→ DATASET SECTION:
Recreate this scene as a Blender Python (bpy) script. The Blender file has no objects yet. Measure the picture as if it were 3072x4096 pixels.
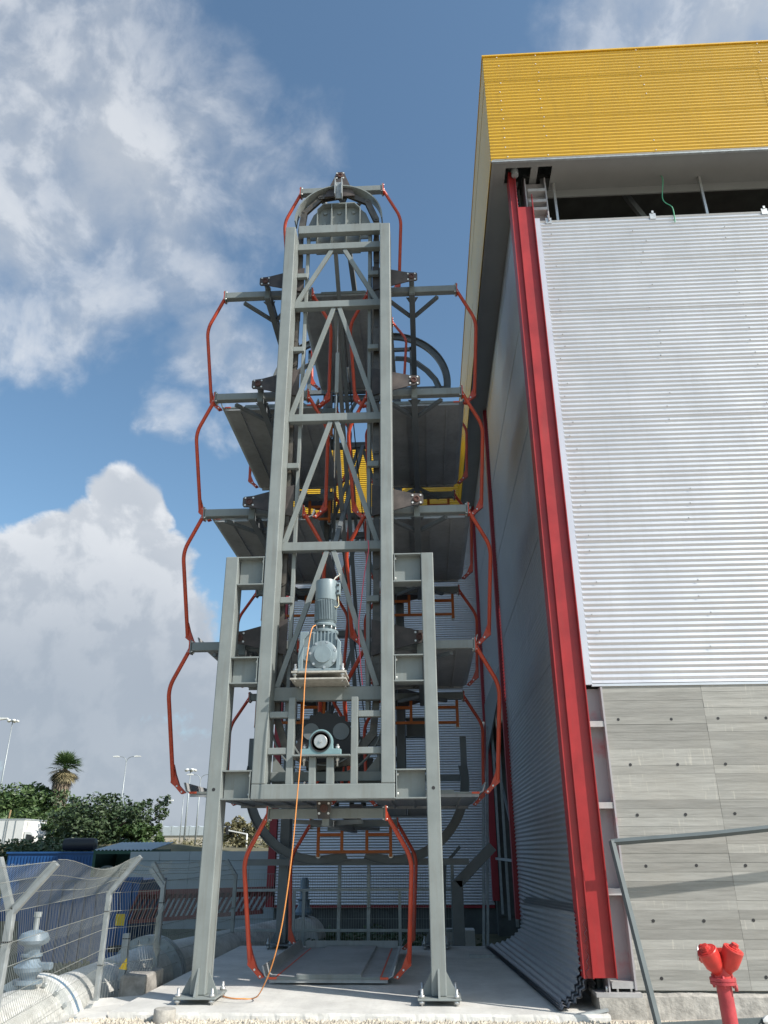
import bpy, bmesh, math, random
from mathutils import Vector, Matrix
R = math.radians
random.seed(7)
scene = bpy.context.scene
COL = scene.collection

# ------------------------------------------------------------------ camera
YAW, PITCH, ROLL, EYE = R(3.0), R(23.8), R(0.25), 1.55
f = Vector((-math.sin(YAW) * math.cos(PITCH), math.cos(YAW) * math.cos(PITCH), math.sin(PITCH)))
r = f.cross(Vector((0, 0, 1))).normalized()
u = r.cross(f)
r2 = r * math.cos(ROLL) - u * math.sin(ROLL)
u2 = r * math.sin(ROLL) + u * math.cos(ROLL)
cd = bpy.data.cameras.new('camera')
cam = bpy.data.objects.new('camera', cd)
COL.objects.link(cam)
cam.matrix_world = Matrix(((r2.x, u2.x, -f.x, 0), (r2.y, u2.y, -f.y, 0), (r2.z, u2.z, -f.z, EYE), (0, 0, 0, 1)))
cd.sensor_fit = 'VERTICAL'
cd.sensor_height = 24
cd.lens = 24 * 3070 / 4096
cd.clip_start = 0.05
cd.clip_end = 5000
scene.camera = cam

def pix_dir(x, y):
    """world direction seen at a point of the 1659 x 2212 picture (for laying out the clouds of this sky)"""
    k = 3072 / 1659
    return (f + r2 * ((x * k - 1536) / 3070) - u2 * ((y * k - 2048) / 3070)).normalized()

# ------------------------------------------------------------------ sky and sun
SUN_EL, SUN_AZ = R(39.5), R(28)            # azimuth: degrees in front (-Y) of +X
to_sun = Vector((math.cos(SUN_AZ) * math.cos(SUN_EL), -math.sin(SUN_AZ) * math.cos(SUN_EL), math.sin(SUN_EL)))
world = bpy.data.worlds.new('World')
scene.world = world
world.use_nodes = True
wt = world.node_tree
wt.nodes.clear()

def wn(kind, **kw):
    n = wt.nodes.new(kind)
    for k, v in kw.items():
        setattr(n, k, v)
    return n

def wmath(op, a, b=None, c=None, clamp=False):
    n = wn('ShaderNodeMath', operation=op, use_clamp=clamp)
    for i, v in enumerate((a, b, c)):
        if v is None:
            continue
        if isinstance(v, (int, float)):
            n.inputs[i].default_value = v
        else:
            wt.links.new(v, n.inputs[i])
    return n.outputs[0]

def wmap(v, a, b, c, d, smooth=False):
    n = wn('ShaderNodeMapRange')
    if smooth:
        n.interpolation_type = 'SMOOTHSTEP'
    wt.links.new(v, n.inputs[0])
    for i, q in enumerate((a, b, c, d)):
        if isinstance(q, (int, float)):
            n.inputs[i + 1].default_value = q
        else:
            wt.links.new(q, n.inputs[i + 1])
    return n.outputs[0]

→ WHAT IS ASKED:
The data above needs to be retyped exactly, with the images left out.

→ SOLUTION BELOW:
Recreate this scene as a Blender Python (bpy) script. The Blender file has no objects yet. Measure the picture as if it were 3072x4096 pixels.
import bpy, bmesh, math, random
from mathutils import Vector, Matrix
R = math.radians
random.seed(7)
scene = bpy.context.scene
COL = scene.collection

# ------------------------------------------------------------------ camera
YAW, PITCH, ROLL, EYE = R(3.0), R(23.8), R(0.25), 1.55
f = Vector((-math.sin(YAW) * math.cos(PITCH), math.cos(YAW) * math.cos(PITCH), math.sin(PITCH)))
r = f.cross(Vector((0, 0, 1))).normalized()
u = r.cross(f)
r2 = r * math.cos(ROLL) - u * math.sin(ROLL)
u2 = r * math.sin(ROLL) + u * math.cos(ROLL)
cd = bpy.data.cameras.new('camera')
cam = bpy.data.objects.new('camera', cd)
COL.objects.link(cam)
cam.matrix_world = Matrix(((r2.x, u2.x, -f.x, 0), (r2.y, u2.y, -f.y, 0), (r2.z, u2.z, -f.z, EYE), (0, 0, 0, 1)))
cd.sensor_fit = 'VERTICAL'
cd.sensor_height = 24
cd.lens = 24 * 3070 / 4096
cd.clip_start = 0.05
cd.clip_end = 5000
scene.camera = cam

def pix_dir(x, y):
    """world direction seen at a point of the 1659 x 2212 picture (for laying out the clouds of this sky)"""
    k = 3072 / 1659
    return (f + r2 * ((x * k - 1536) / 3070) - u2 * ((y * k - 2048) / 3070)).normalized()

# ------------------------------------------------------------------ sky and sun
SUN_EL, SUN_AZ = R(39.5), R(28)            # azimuth: degrees in front (-Y) of +X
to_sun = Vector((math.cos(SUN_AZ) * math.cos(SUN_EL), -math.sin(SUN_AZ) * math.cos(SUN_EL), math.sin(SUN_EL)))
world = bpy.data.worlds.new('World')
scene.world = world
world.use_nodes = True
wt = world.node_tree
wt.nodes.clear()

def wn(kind, **kw):
    n = wt.nodes.new(kind)
    for k, v in kw.items():
        setattr(n, k, v)
    return n

def wmath(op, a, b=None, c=None, clamp=False):
    n = wn('ShaderNodeMath', operation=op, use_clamp=clamp)
    for i, v in enumerate((a, b, c)):
        if v is None:
            continue
        if isinstance(v, (int, float)):
            n.inputs[i].default_value = v
        else:
            wt.links.new(v, n.inputs[i])
    return n.outputs[0]

def wmap(v, a, b, c, d, smooth=False):
    n = wn('ShaderNodeMapRange')
    if smooth:
        n.interpolation_type = 'SMOOTHSTEP'
    wt.links.new(v, n.inputs[0])
    for i, q in enumerate((a, b, c, d)):
        if isinstance(q, (int, float)):
            n.inputs[i + 1].default_value = q
        else:
            wt.links.new(q, n.inputs[i + 1])
    return n.outputs[0]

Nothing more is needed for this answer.